The cops made the teens believe they were merely witnesses to a crime
and told them they would go home if they implicated
the other teens.
Brian
Encinia - the state trooper who stopped Sandra
Bland
for failing to signal a lane change and arrested her before she was
found dead in a Waller County, Texas jail cell - was charged with
perjury for allegedly lying in the police report following her
arrest. The charge was dropped when Encinia agreed to forfeit his
police license.
Another
classic case of lying cops is the police execution of Laquan McDonald,
shot 16 times by Chicago Police Officer Jason Van Dyke in 2014. The
police report justified the shooting of McDonald by claiming the teen
committed an aggravated assault against the officer with a knife. At
least 16 police officers were involved in the cover-up to hide the
facts, according
to a report
from Chicago’s inspector general. False
statements
from police served to “mischaracterize the events leading up to
the McDonald shooting, and to thereby bolster a false narrative which
might offer justification for the shooting,” said the report.

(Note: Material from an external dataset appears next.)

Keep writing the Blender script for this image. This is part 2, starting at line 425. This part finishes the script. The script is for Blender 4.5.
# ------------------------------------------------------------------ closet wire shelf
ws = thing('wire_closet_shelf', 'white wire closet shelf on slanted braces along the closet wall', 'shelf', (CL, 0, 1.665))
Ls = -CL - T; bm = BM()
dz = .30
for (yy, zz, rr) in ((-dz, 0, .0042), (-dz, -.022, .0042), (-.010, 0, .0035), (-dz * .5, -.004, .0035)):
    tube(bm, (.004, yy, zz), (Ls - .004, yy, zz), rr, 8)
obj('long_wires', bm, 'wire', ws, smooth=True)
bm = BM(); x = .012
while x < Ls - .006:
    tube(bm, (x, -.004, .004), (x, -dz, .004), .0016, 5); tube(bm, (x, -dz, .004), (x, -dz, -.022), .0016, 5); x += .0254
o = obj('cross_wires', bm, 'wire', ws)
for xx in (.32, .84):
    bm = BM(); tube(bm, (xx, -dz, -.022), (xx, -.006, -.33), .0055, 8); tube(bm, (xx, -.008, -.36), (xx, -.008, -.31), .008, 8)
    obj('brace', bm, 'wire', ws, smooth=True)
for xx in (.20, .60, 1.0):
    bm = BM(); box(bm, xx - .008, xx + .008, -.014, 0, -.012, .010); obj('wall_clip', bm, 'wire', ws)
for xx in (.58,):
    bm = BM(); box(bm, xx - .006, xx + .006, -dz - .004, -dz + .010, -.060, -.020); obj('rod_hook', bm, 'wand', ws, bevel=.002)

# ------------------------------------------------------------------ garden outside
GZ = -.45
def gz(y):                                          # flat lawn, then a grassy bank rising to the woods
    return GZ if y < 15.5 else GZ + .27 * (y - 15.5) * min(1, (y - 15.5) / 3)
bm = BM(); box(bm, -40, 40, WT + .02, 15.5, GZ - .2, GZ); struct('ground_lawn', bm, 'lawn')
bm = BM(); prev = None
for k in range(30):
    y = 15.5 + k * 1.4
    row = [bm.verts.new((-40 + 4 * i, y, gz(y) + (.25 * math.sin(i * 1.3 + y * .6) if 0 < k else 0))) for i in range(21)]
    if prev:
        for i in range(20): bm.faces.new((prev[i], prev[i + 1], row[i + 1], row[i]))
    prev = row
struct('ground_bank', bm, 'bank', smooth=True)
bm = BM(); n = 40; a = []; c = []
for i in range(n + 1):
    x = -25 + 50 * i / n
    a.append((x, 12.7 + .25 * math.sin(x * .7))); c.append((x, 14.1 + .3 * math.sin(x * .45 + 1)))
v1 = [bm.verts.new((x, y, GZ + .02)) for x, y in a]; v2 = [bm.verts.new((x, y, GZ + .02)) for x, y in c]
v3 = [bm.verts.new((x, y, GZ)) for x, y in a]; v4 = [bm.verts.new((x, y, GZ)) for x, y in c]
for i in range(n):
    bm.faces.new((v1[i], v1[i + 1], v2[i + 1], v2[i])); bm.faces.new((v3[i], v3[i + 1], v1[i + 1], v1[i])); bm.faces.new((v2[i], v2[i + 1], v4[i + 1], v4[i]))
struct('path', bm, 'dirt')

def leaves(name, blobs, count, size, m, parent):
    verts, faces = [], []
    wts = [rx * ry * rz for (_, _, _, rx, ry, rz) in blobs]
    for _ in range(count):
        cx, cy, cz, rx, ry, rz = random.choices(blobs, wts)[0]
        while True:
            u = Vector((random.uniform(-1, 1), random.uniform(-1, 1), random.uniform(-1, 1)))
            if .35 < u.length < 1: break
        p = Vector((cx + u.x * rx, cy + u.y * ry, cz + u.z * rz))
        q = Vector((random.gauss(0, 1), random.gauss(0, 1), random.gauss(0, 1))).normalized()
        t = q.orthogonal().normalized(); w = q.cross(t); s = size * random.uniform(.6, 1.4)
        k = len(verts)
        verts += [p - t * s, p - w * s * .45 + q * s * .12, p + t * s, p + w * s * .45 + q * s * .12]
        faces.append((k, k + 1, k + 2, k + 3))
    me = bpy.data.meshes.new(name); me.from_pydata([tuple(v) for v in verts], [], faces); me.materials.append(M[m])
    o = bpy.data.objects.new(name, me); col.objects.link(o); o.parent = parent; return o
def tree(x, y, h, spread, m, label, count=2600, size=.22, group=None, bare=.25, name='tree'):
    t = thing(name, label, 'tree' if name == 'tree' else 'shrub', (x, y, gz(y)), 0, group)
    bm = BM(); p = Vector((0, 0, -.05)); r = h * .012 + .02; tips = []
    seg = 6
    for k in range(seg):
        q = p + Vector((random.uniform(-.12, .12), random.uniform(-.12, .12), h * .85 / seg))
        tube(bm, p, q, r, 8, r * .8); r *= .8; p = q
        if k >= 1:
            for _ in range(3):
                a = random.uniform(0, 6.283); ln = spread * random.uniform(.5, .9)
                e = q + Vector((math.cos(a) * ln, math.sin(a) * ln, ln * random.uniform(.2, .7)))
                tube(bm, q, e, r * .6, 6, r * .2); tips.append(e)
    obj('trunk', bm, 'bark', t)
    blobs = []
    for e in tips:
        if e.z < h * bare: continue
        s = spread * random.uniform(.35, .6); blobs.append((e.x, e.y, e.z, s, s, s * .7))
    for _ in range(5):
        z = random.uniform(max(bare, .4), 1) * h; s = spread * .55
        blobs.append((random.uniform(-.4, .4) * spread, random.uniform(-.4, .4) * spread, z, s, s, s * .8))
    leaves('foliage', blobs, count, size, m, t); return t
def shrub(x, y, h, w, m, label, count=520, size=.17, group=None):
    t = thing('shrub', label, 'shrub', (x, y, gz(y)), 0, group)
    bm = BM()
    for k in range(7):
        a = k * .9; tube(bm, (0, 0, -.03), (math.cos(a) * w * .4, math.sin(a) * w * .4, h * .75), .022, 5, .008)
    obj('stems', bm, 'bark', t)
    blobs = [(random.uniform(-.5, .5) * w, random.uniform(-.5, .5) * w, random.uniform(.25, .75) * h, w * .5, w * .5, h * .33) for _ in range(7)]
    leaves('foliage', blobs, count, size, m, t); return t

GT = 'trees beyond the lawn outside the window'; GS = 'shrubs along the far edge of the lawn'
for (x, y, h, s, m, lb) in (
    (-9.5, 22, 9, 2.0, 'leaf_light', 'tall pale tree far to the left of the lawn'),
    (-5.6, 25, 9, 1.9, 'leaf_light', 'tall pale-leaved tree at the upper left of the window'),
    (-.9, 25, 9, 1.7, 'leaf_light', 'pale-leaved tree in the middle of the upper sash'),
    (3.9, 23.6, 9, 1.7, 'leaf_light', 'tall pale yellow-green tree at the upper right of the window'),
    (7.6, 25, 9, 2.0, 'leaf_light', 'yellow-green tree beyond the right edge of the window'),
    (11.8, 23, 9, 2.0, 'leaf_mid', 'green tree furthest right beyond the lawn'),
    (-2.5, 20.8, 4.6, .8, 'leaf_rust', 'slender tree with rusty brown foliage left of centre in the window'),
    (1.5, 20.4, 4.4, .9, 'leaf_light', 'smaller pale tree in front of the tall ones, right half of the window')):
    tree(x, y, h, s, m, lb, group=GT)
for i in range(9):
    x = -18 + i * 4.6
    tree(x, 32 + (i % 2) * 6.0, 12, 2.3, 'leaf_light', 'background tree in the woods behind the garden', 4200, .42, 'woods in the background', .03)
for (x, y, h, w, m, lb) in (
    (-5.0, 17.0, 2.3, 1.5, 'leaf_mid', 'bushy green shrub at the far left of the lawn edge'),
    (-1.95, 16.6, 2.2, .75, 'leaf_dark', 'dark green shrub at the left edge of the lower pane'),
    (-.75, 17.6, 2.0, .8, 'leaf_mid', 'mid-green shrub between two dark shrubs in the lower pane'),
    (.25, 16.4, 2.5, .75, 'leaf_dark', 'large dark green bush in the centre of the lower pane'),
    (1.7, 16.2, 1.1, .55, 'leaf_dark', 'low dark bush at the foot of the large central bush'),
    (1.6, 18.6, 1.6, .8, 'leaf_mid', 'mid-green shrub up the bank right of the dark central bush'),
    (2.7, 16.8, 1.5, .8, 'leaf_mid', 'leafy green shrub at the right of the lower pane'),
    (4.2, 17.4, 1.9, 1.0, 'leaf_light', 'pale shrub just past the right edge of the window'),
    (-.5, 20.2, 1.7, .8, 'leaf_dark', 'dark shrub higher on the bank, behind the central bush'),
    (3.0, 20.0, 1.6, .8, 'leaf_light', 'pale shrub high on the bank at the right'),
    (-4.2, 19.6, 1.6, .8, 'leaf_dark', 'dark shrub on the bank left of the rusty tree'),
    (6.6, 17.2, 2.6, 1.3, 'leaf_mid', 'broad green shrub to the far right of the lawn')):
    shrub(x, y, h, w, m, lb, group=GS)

The report also found the officers not only made up the details but
would not have been able to hear any conversation between McDonald
and Van Dyke based on where they were standing during the
interaction. As a result, cops
were fired for lying
in the case.
According
to a report
from the National Registry of Exonerations, lying police and
prosecutors are one reason why Black people convicted of murder are
50 percent more likely to be innocent than others convicted of
murder, and innocent Black people are 12 times more likely to be
convicted of drug offenses than innocent white people. Since 1989,
3,149 innocent people have been exonerated after spending a total of
more than 27,080 years in prison. In 35 percent of the cases, police
officers committed misconduct. “They were responsible for most
of the witness tampering, misconduct in interrogation, and
fabricating evidence - and a great deal of concealing exculpatory
evidence and perjury at trial,” the report said.
And
the police officers who stand up to corrupt and lying cops receive
death threats and are punished and ostracized, and the department
will
not protect them.
Former NYPD detective Frank Serpico, who was shot in the face
possibly by other police after whistleblowing on police corruption
and racketeering, said that while cops once planted knives or guns at
a crime scene, now all they need to do to is justify the use of
deadly force by claiming their life was in danger or they acted in
self-defense. Using pure lies, police will invent the official
testimony that becomes part of a police after-action report. He calls
it “testi-lying.”
When
folks say you don’t understand that police officers have a
tough job, they make a good point. After all, lying is hard work.